Emergencies in Diving

Most commonly observed emergencies in any dive is the loss of breathable air. This can be due to failure of equipment, running out of air or supply failures. Likewise, all other emergencies come almost always due to this situation include uncontrolled ascents or even inability to ascend.

Emergency Ascents

Almost always a result of the loss of oxygen supply to the diver, controlled ascents must be made regardless of the situation but under emergencies one can go for a controlled emergency ascent. In case of buoyancy failures, the ascent is uncontrolled and there is not much you can do on that.

Air Sharing

Of all emergencies is a compromised breathing apparatus. Having fellow divers alongside helps as air sharing is possible. Divers must undergo this training for both receiving and donating breathing gas from a single apparatus. Those who make solo dives usually take along alternative air supplies or emergency supplies just in case of apparatus failure.

Rescue Unresponsive Diver

Some divers, usually those advanced and instructors have specific training to help recover unresponsive divers. Usually recreational divers are not given this training but by law all professional divers must get this training and practice it.

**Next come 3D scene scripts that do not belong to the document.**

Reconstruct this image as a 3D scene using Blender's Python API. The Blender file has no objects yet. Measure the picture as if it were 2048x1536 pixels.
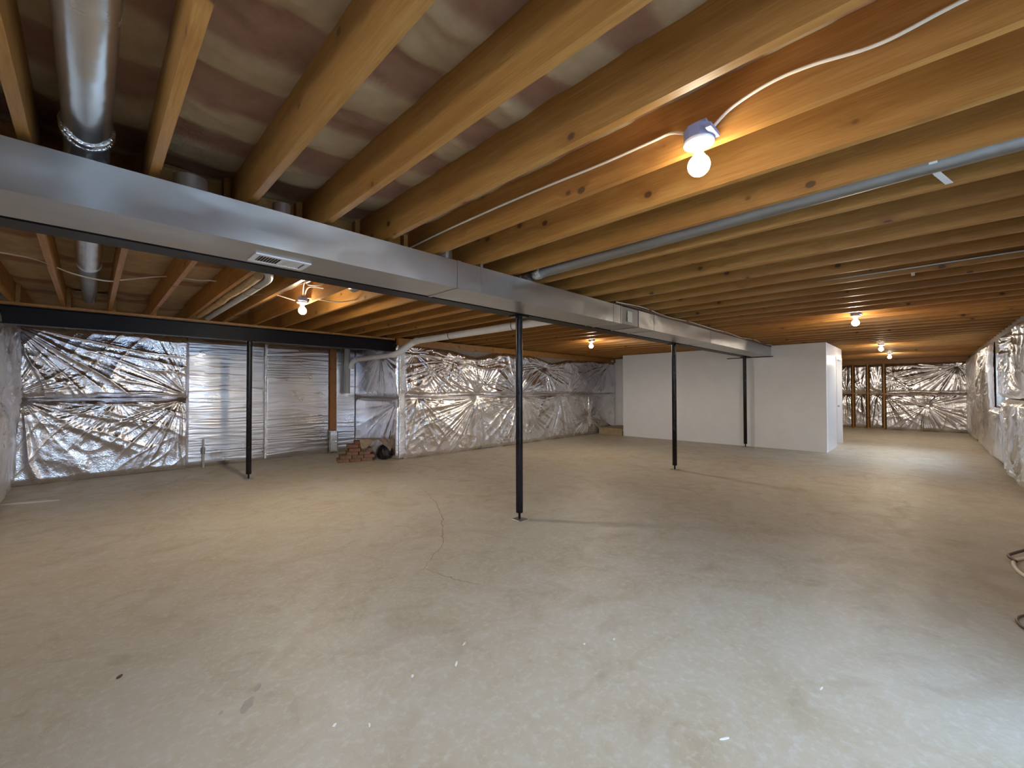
import bpy, bmesh, math, random
import numpy as np
from mathutils import Vector, Matrix
random.seed(7)
D = bpy.data
COL = bpy.context.scene.collection
SC = bpy.context.scene

# ------------------------------------------------------------------ camera
CAMH = 1.36
yaw, pit, rol = math.radians(44.699), math.radians(0.8646), math.radians(-0.1127)
F = Vector((math.cos(yaw)*math.cos(pit), math.sin(yaw)*math.cos(pit), math.sin(pit)))
R = Vector((math.sin(yaw), -math.cos(yaw), 0))
U = R.cross(F)
R2 = R*math.cos(rol) + U*math.sin(rol)
U2 = -R*math.sin(rol) + U*math.cos(rol)
cd = D.cameras.new('camera'); cam = D.objects.new('camera', cd); COL.objects.link(cam)
cd.sensor_width = 36.0; cd.lens = 834.14/2048*36.0; cd.clip_start = 0.03; cd.clip_end = 200
M4 = Matrix((R2, U2, -F)).transposed().to_4x4(); M4.translation = (0, 0, CAMH)
cam.matrix_world = M4
SC.camera = cam

# ------------------------------------------------------------------ world, daylight, exposure
SC.view_settings.view_transform = 'Standard'; SC.view_settings.look = 'None'
SC.view_settings.gamma = 1.0; SC.view_settings.use_curve_mapping = False
SC.view_settings.exposure = 1.0
try:
    SC.cycles.diffuse_bounces = 6; SC.cycles.glossy_bounces = 5; SC.cycles.max_bounces = 10
    SC.cycles.sample_clamp_indirect = 6.0
except Exception: pass
W = D.worlds.new('daylight'); SC.world = W; W.use_nodes = True
W.node_tree.nodes['Background'].inputs[0].default_value = (0.62, 0.78, 1.0, 1)
W.node_tree.nodes['Background'].inputs[1].default_value = 1.5
def area(name, loc, target, sx, sy, power, col):
    l = D.lights.new(name, 'AREA'); l.shape = 'RECTANGLE'; l.size = sx; l.size_y = sy
    l.energy = power; l.color = col
    o = D.objects.new(name, l); COL.objects.link(o); o.location = loc
    o.rotation_euler = (Vector(target)-Vector(loc)).to_track_quat('-Z', 'Y').to_euler()
    return o
# sky light falling through the glazed door beside the camera and through the small window further along
area('daylight_through_door', (1.7, -1.75, 1.75), (1.7, 0.3, 0.1), 2.2, 1.6, 52, (0.42, 0.68, 1.0))
area('left_fill_light', (-1.55, .9, 1.85), (.6, 1.3, .4), 1.3, 0.9, 28, (0.84, 0.90, 1.0))  # fill light added to brighten near joist sides and the left floor
area('daylight_through_window', (12.1, -1.7, 2.3), (11.3, 0.8, 0.0), 1.5, 0.9, 360, (0.56, 0.76, 1.0))
BULB_E = 175.0
BULB_C = (1.0, 0.86, 0.66)
BULB_W = 31.0          # downward part of each LED globe

# ------------------------------------------------------------------ materials
class NT:
    def __init__(s, name):
        s.m = D.materials.new(name); s.m.use_nodes = True
        s.t = s.m.node_tree; s.n = s.t.nodes; s.b = s.n['Principled BSDF']
    def new(s, typ, **kw):
        x = s.n.new(typ)
        for k, v in kw.items(): setattr(x, k, v)
        return x
    def link(s, a, b): s.t.links.new(a, b)
    def coords(s, scale=(1, 1, 1), kind='Object', rand=0.0):
        tc = s.new('ShaderNodeTexCoord'); mp = s.new('ShaderNodeMapping')
        mp.inputs['Scale'].default_value = scale
        s.link(tc.outputs[kind], mp.inputs[0])
        if rand:
            oi = s.new('ShaderNodeObjectInfo'); mu = s.new('ShaderNodeMath', operation='MULTIPLY'); mu.inputs[1].default_value = rand
            s.link(oi.outputs['Random'], mu.inputs[0])
            cb = s.new('ShaderNodeCombineXYZ')
            for i in range(3): s.link(mu.outputs[0], cb.inputs[i])
            s.link(cb.outputs[0], mp.inputs['Location'])
        return mp.outputs[0]
    def noise(s, vec, scale=5, detail=4, rough=.5, dist=0.0):
        x = s.new('ShaderNodeTexNoise'); x.inputs['Scale'].default_value = scale; x.inputs['Detail'].default_value = detail
        x.inputs['Roughness'].default_value = rough; x.inputs['Distortion'].default_value = dist
        s.link(vec, x.inputs['Vector']); return x.outputs['Fac']
    def ramp(s, fac, stops):
        x = s.new('ShaderNodeValToRGB'); e = x.color_ramp.elements
        while len(e) < len(stops): e.new(.5)
        for i, (p, c) in enumerate(stops):
            e[i].position = p; e[i].color = (*c, 1) if len(c) == 3 else c
        s.link(fac, x.inputs[0]); return x.outputs[0]
    def mix(s, fac, a, b, mode='MIX'):
        x = s.new('ShaderNodeMix', data_type='RGBA', blend_type=mode)
        for sock, v in ((x.inputs[0], fac), (x.inputs[6], a), (x.inputs[7], b)):
            if isinstance(v, (int, float)): sock.default_value = v
            elif isinstance(v, tuple): sock.default_value = (*v, 1) if len(v) == 3 else v
            else: s.link(v, sock)
        return x.outputs[2]
    def math(s, op, a, b=None):
        x = s.new('ShaderNodeMath', operation=op)
        for i, v in enumerate((a, b)):
            if v is None: continue
            if isinstance(v, (int, float)): x.inputs[i].default_value = v
            else: s.link(v, x.inputs[i])
        return x.outputs[0]
    def bump(s, h, strength=.3, dist=.01):
        x = s.new('ShaderNodeBump'); x.inputs['Strength'].default_value = strength; x.inputs['Distance'].default_value = dist
        s.link(h, x.inputs['Height']); s.link(x.outputs[0], s.b.inputs['Normal'])
    def set(s, col=None, rough=None, metal=None, spec=None):
        for key, v in (('Base Color', col), ('Roughness', rough), ('Metallic', metal), ('Specular IOR Level', spec)):
            if v is None: continue
            if isinstance(v, tuple): s.b.inputs[key].default_value = (*v, 1)
            elif isinstance(v, (int, float)): s.b.inputs[key].default_value = v
            else: s.link(v, s.b.inputs[key])
        return s

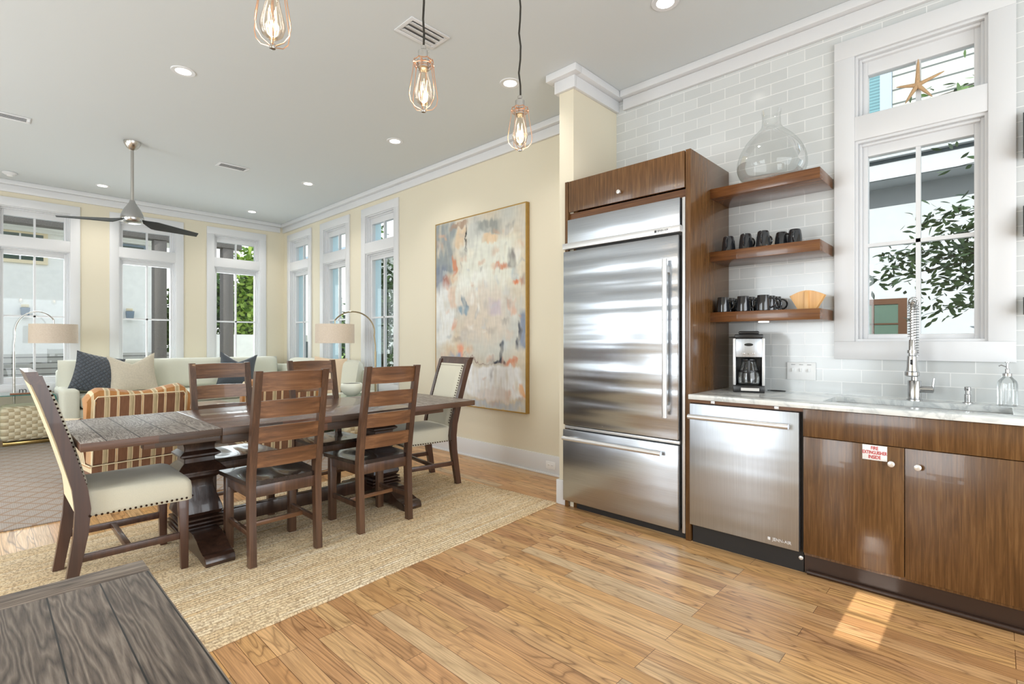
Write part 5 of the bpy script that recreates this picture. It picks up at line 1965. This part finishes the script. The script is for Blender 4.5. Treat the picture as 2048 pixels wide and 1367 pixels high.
# far side: porch, fence, neighbour
for x, lb in ((2.48, 'left dark timber porch post outside the middle far window'), (3.73, 'right dark timber porch post outside the far window nearest the corner')):
    tag(G().box(x - .11, x + .11, 12.2, 12.42, ZG, 3.29, .01).build('porch_post', 'porch'), lb, 'post', 'porch posts')
tag(G().box(-3.5, 4.0, 12.18, 12.44, 3.295, 3.62, .01).build('porch_beam', 'porch'), 'dark timber porch beam seen through the upper far windows', 'beam')
t = thing('stucco_house', 'white stucco house seen through the far left windows', 'house', (0, 15.0, ZG))
G().box(-8, 3.12, 0, 5, 0, 3.72).build('wall', 'stucco', t, smooth=0)
g = G()
g.box(-8, 3.5, -0.45, 0, 3.78, 3.88)
g.box(-8, 3.5, -0.1, 0, 3.72, 3.78)
g.build('eave', 'stucco', t, smooth=0)
G().box(-8, 3.3, 0.2, 5, 3.9, 5.6).build('upper_wall', 'siding', t, smooth=0)
w_ = G().ring(0.11, 0.98, 3.05, 3.75, .07, -0.04, 0.0).build('window', 'piping', t)
G().box(0.17, 0.92, -0.015, -0.002, 3.12, 3.68).build('pane', 'greenglass', w_, smooth=0)
g = G()
g.box(0.53, 0.56, -0.035, -0.016, 3.12, 3.68)
g.box(0.17, 0.92, -0.035, -0.016, 3.40, 3.43)
g.build('muntin', 'trim', w_, smooth=0)
w_ = G().ring(2.05, 2.75, 3.42, 3.70, .05, -0.04, 0.0).build('window', 'greyblue', t)
G().box(2.1, 2.7, -0.015, -0.002, 3.46, 3.66).build('pane', 'greenglass', w_, smooth=0)
for x in (0.62, 2.42):
    sc = thing('wall_sconce', 'small grey wall sconce on the stucco house, %s' % ('seen through the far left window' if x < 1 else 'seen through the middle far window'), 'sconce', (x, 14.999, 1.82), 0, 'outdoor sconces')
    G().box(-.06, .06, -.06, 0, .16, .22, .005).build('bracket', 'piping', sc)
    G().hexa([(-.06, -.15, -.05), (.06, -.15, -.05), (.06, -.03, -.05), (-.06, -.03, -.05), (-.075, -.17, .15), (.075, -.17, .15), (.075, -.0, .15), (-.075, -.0, .15)], .004).build('shade', 'greyblue', sc)
tag(G().box(-4, 3.1, 14.1, 14.16, ZG, 1.0).build('board_fence', 'greyboards', smooth=0), 'grey horizontal board fence below the stucco house', 'fence')
tag(G().box(3.2, 7.2, 14.6, 14.75, ZG, 1.44).build('garden_wall', 'stucco', smooth=0), 'white garden wall seen through the far window nearest the corner', 'wall')
bush('garden_tree', 'bright green tree behind the white garden wall, left of the window bar', (4.32, 17.3, ZG), (0.85, 1.1, 2.1), 7000, .19, 'leafmid', lobes=14)
bush('garden_tree', 'sunlit yellow-green tree behind the white garden wall, right of the porch post', (6.05, 17.0, ZG), (1.15, 1.1, 2.3), 14000, .19, 'leaflime', lobes=26)
bush('garden_tree', 'bright green tree seen through the right wall window nearest the corner', (9.2, 17.2, ZG), (1.25, 1.2, 1.9), 4200, .16, 'leaflime', lobes=14)
tag(G().box(4.6, 6.35, 12.5, 12.6, ZG, 1.25).build('slate_fence', 'darkfence', smooth=0), 'dark slate fence low outside the right wall windows', 'fence')
t = thing('white_sided_house', 'white sided house seen through the middle right wall window', 'house', (7.0, 11.2, ZG))
G().box(-0.6, 4.5, 0.0, 3.0, 0, 3.6).build('wall', 'sidingx', t, smooth=0)
G().box(-0.75, 4.6, -0.2, 3.2, 3.6, 3.75).build('eave', 'greyblue', t, smooth=0)
bush('garden_shrub', 'dark shrub seen through the middle right wall window', (5.45, 10.3, ZG), (.55, .5, 1.0), 2000, .11, 'leafmid', 'shrub', lobes=8)
bush('garden_tree', 'dark leaved tree close outside the right wall window beside the painting', (5.25, 8.55, ZG), (.6, .5, 1.9), 3000, .12, 'leafdark', lobes=10)
# unseen wall added to shield the left windows from the low sun
hb = G().box(-6.4, -6.0, -9, 14, ZG, 4.25).build('sun_block_wall', 'stucco', smooth=0)
tag(hb, 'tall white unseen wall added left of the house to block the low sun', 'wall')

Considered one of the most common emergencies, there are two types. First is a diver’s inability to navigate in a closed submerged space and second is physical entrapment. In the first case, one can simply steer clear of any enclosed spaces if they find it claustrophobic. Carrying torch lights helps in dark spaces. As for the second case, getting tangled in ropes, nets or lines can be just as harrowing. Take a knife to deal with such standard entrapment issues. However, getting wedged in tight spaces is something that you can easily avoid by just being aware.

Beware of Dangers

When diving in hazardous environments, knowing your area or what you may encounter always helps in removing the dangers or emergencies in diving. Beware of your environment such as wrecks, caves, underwater currents, depths, decompression requirements and get to understand your equipment completely including failure areas and what to do. Preparation is always the best emergency protocol in scuba diving.